Albert - were your 10 all in the ceiling? What size kitchen? Was it the right amount of light, or did you wish you'd had more, or less?
 
ban-all-sheds said:
Maybe he's using cheapo lamps. Or ones rated at 230V.

Albert - were your 10 all in the ceiling? What size kitchen? Was it the right amount of light, or did you wish you'd had more, or less?

Being honest I don't think that I have the best quality bulbs.
All my bulbs (about 90) but the ones in the bathroom are 230, all in the ceiling.
The kitchen is quiet big about 4.5m x 5.5m
I don't know what is the right amount of light but it is bright enough, I don't need more it's ok.
 
The first spotlight which took four lamps was manufactured by 'Ring' used the lamps supplied wiith it (cheapo?) and was installed by qualified elelctrician all four blew within 3 months. I contacted Ring to see if this was normal, didnt get a clear reason for it but they sent me four free lamps, which all blew within a few months again.
What are considered to be cheapo lamps?
 
Anything other than a well-known brand like (for example Osram, GE Philips etc)

Personally, I think Osram are hard to beat.
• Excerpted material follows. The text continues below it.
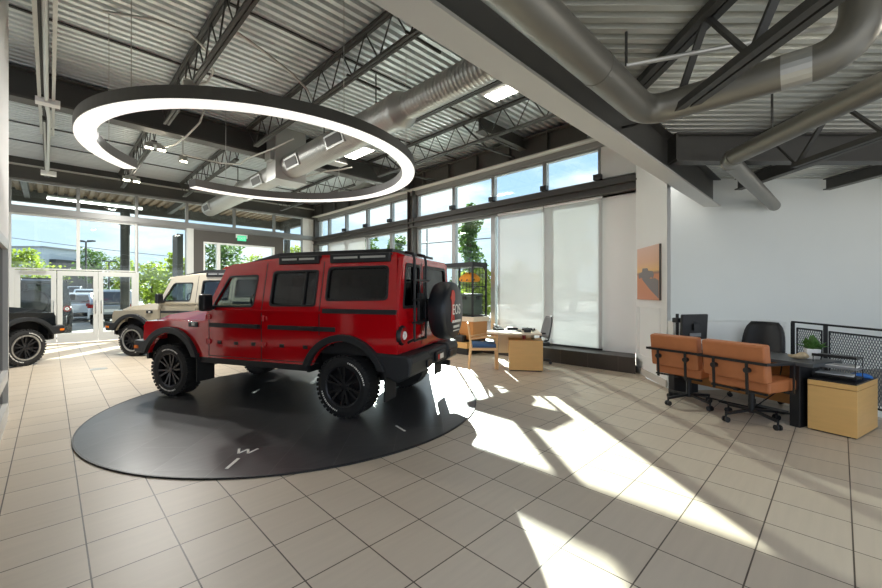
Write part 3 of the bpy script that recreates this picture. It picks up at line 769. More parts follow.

BTW if you have a dimmer, you need good quality GU10's with fuses built-in, otherwise when the lamps fail, the dimmers go west too.
 
Albert said:
All my bulbs (about 90) but the ones in the bathroom are 230, all in the ceiling.
You must be at the tail-end of the supply - have you ever measured your voltage?

IIRC, running a 230V lamp at 240V will get you 55% of its rated life.
 
jeff1954 said:
What are considered to be cheapo lamps?
Ring, for a start... ;)

As SS said - go for reputable makes. And do watch the voltage rating - Albert may be getting away with it, but you've no guarantee. It might interest you to note that Philips, for one, make lamps in both 230V and 240V - there must be a reason for that.....
 
ban-all-sheds said:
Albert said:
All my bulbs (about 90) but the ones in the bathroom are 230, all in the ceiling.
You must be at the tail-end of the supply - have you ever measured your voltage?

IIRC, running a 230V lamp at 240V will get you 55% of its rated life.

SORRY (this is a big sorry) I have now a new bulb in front of me and it says: make Sylvania, HI-spot ES 50, 50W, GU10, 240V not 230V, this are the original ones, the replacement bulbs are Osram 240V.